To summarize: In both cases, the entrenched incumbents are wedded to a multiethnic bureaucracy, while the challengers are speaking for a put-upon majority culture—the English in England, the Hindus in India. And in both cases, the challengers—the UKIP for the European Parliament, and the BJP for the Indian nation as a whole—seem destined to win.
And if so, what lessons should we Americans take away? Here in the US, as we have seen, there’s a similar dynamic: The elites, Democratic and Republican, are united in their profitable globalist orientation, while the bases of both parties are left out of the globalist prosperity. Moreover, the bases of both parties are suspicious of the mass immigration that always comes with globalization.
Yet since both parties are mostly financed by internationally minded finance, both parties, at their top levels, are resolutely pro-open-borders. Barack Obama and John Boehner could reach an immigration deal in about 15 seconds; indeed, it’s possible that they already have. The chairman of the House Judiciary Committee, Rep. Bob Goodlatte, Republican of Virginia, told a liberal DC audience on Friday that he thinks there could be a
“grand bargain” on immigration as soon as August.
We might add that in purely political terms, August could be too soon. The GOP might not wish to implode its turnout before November, and so maybe they will wait till after the election to attempt such a “grand bargain.”
Or maybe, if the GOP grassroots raise enough hell, such a deal won’t come at all.
Indeed, if the UKIP wins a resounding victory this month, it’s more likely that the Republican hierarchy will beat a retreat on immigration. Even the GOP would be able to see that an unpopular immigration bill could cause a revolt inside the party; or perhaps even a “US Independence Party” would emerge.

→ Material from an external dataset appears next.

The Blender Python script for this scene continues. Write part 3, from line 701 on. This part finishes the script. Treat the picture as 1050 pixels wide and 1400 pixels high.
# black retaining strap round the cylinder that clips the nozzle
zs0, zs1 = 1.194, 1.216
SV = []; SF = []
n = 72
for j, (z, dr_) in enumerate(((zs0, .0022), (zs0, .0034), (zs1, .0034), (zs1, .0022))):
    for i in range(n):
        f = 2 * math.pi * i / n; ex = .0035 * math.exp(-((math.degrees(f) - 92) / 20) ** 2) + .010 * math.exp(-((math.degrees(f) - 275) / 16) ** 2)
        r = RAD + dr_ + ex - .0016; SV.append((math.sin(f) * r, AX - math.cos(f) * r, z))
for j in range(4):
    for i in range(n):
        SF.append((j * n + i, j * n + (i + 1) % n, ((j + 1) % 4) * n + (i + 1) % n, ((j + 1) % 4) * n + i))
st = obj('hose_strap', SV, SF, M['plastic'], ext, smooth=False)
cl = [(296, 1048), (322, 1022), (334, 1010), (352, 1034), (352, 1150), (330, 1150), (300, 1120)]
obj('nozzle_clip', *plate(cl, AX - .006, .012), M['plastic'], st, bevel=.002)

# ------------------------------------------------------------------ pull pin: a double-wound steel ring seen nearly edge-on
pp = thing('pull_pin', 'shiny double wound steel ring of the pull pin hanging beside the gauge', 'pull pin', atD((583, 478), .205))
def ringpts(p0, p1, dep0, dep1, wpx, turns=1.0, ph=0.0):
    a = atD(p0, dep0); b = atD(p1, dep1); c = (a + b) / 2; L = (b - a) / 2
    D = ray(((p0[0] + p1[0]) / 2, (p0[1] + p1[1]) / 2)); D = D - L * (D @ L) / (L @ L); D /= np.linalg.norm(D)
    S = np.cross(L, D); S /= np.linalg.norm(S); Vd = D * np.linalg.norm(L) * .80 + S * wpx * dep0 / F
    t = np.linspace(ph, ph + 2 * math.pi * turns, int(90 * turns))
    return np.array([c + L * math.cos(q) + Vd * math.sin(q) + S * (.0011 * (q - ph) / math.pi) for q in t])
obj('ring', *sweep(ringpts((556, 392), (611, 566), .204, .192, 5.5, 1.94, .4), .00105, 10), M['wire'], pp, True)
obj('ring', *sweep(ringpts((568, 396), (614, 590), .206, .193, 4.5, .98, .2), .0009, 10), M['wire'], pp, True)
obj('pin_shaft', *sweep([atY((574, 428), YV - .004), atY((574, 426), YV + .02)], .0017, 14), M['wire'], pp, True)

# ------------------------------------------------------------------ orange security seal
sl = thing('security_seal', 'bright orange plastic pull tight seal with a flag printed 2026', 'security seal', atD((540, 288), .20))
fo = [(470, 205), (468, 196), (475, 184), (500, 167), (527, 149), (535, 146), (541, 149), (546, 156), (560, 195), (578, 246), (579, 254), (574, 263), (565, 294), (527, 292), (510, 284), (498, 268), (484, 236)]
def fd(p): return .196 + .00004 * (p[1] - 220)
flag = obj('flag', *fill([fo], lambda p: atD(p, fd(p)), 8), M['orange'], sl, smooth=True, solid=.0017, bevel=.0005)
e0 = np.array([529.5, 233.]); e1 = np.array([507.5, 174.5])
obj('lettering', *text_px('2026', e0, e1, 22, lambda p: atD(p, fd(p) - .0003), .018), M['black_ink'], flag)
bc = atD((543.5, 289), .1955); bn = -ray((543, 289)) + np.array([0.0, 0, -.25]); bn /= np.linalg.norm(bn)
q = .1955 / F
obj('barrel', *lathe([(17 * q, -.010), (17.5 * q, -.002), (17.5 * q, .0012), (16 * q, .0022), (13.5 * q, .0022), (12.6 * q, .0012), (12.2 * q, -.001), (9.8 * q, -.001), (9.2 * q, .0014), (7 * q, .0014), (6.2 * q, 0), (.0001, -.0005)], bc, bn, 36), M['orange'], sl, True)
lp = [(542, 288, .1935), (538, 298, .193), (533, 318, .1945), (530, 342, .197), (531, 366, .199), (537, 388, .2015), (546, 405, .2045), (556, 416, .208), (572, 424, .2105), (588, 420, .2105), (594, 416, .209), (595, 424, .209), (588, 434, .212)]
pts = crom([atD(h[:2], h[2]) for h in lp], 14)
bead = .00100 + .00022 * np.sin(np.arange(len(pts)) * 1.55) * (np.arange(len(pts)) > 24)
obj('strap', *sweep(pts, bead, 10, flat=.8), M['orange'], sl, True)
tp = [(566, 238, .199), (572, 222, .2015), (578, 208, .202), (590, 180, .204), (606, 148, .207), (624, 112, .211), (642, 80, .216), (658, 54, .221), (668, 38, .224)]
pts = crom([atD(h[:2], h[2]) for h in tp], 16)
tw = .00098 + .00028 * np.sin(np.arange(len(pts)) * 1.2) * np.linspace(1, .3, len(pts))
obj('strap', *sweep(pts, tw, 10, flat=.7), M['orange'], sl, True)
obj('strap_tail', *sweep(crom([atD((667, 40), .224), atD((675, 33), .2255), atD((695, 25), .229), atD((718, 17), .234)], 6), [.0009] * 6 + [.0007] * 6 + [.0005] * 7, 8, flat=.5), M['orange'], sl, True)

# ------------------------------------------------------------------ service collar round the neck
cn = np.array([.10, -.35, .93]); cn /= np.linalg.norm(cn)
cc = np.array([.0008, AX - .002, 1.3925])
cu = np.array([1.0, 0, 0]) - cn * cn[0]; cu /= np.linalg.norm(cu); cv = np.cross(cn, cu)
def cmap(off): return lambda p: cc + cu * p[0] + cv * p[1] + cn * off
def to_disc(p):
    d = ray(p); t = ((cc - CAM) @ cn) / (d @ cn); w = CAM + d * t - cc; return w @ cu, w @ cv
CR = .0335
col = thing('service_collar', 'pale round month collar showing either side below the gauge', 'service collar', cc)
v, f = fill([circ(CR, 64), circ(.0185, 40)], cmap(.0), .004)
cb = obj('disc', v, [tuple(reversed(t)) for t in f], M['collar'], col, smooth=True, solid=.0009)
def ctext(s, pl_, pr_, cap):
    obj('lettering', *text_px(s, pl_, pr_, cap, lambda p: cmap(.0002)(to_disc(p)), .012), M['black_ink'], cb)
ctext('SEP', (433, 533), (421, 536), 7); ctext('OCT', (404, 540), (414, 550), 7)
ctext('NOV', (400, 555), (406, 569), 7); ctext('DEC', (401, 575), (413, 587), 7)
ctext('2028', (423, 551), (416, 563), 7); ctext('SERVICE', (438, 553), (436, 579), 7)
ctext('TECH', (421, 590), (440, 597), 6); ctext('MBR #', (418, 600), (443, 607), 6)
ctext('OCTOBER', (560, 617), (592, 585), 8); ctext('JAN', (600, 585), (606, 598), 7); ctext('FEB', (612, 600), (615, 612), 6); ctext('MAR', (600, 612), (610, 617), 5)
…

The UKIP and the BJP are part of a deep trend in democratic politics. Parties of ethnic assertion—representing the English in England and the Hindus in India—are doing well against the parties of bureaucratic agglomeration.
The conservative nationalists are defeating the liberal multiculturalists at the ballot box. Then will come the real question: Can those right-leaning forces prevail inside the government itself? That’s a question that American insurgents, too, must answer.